What is the relationship between language and the world it supposedly depicts? Is it possible to establish a straightforward correspondence between language and language independent facts, or does language in some way shape the way in which we see things? As natural languages seem to each have their own specific characteristics, as their vocabularies and grammars differ in significant respects, it seems impossible to establish a sphere of universally shared meaning. Meaning would seem to be embedded in the particular languages through which it is conveyed, but if that were the case, how would it ever be possible to understand another language or to translate from one language into another?

Placing too much emphasis on the differences between languages would make understanding such differences impossible.
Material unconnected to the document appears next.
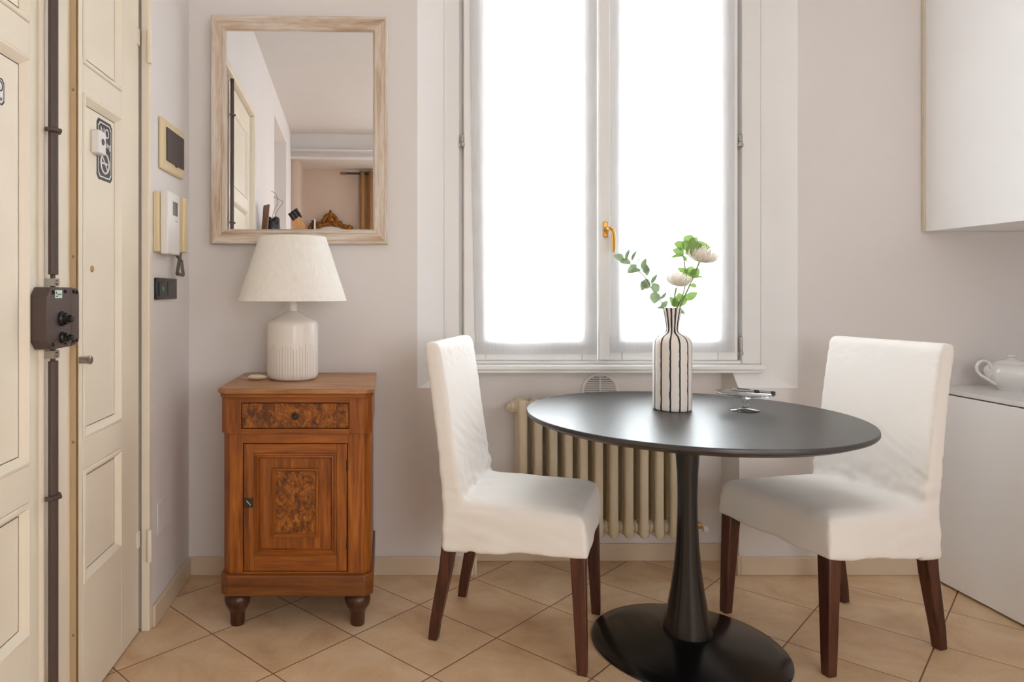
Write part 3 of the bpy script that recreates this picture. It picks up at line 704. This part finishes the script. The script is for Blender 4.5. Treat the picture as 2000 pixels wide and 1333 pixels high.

Understanding is necessarily based on mutually shared concepts. On the other hand, if understanding is based on generally shared concepts, how is it possible to understand and convey the individual characteristics of a different language?

There is thus an inevitable tension between the individual and general in languages, a tension that the hermeneutic tradition has attempted to address by affirming that it is possible for the various linguistic perspectives to find common ground through a dialogical approach to language that, it is hoped, would lead to a certain ‘higher level’ universality in which the different perspectives converge.

Notes

1 At this point, as has been pointed out, Humboldt anticipates Wittgenstein’s private language argument.

2 This is the subject around which the entire debate between the natural and the social sciences revolves. Understanding the laws of natural sciences is claimed to differ from explanation, or interpretation, in the social sciences. For example, when Gadamer opposes ‘Truth‘to ‘Method‘in the title of his book, he is opposing the objectifying method of the natural sciences to the interpretive method of hermeneutics for which explaining meaning and determining the truth is always an ongoing process. There are other approaches, however, such as Apel’s and that of Paul Ricoeur who tries to combine an ‘objectifying‘approach with the hermeneutic tradition (for example, 1986).

3 This is Derrida’s argument when taking issue with speech act theory.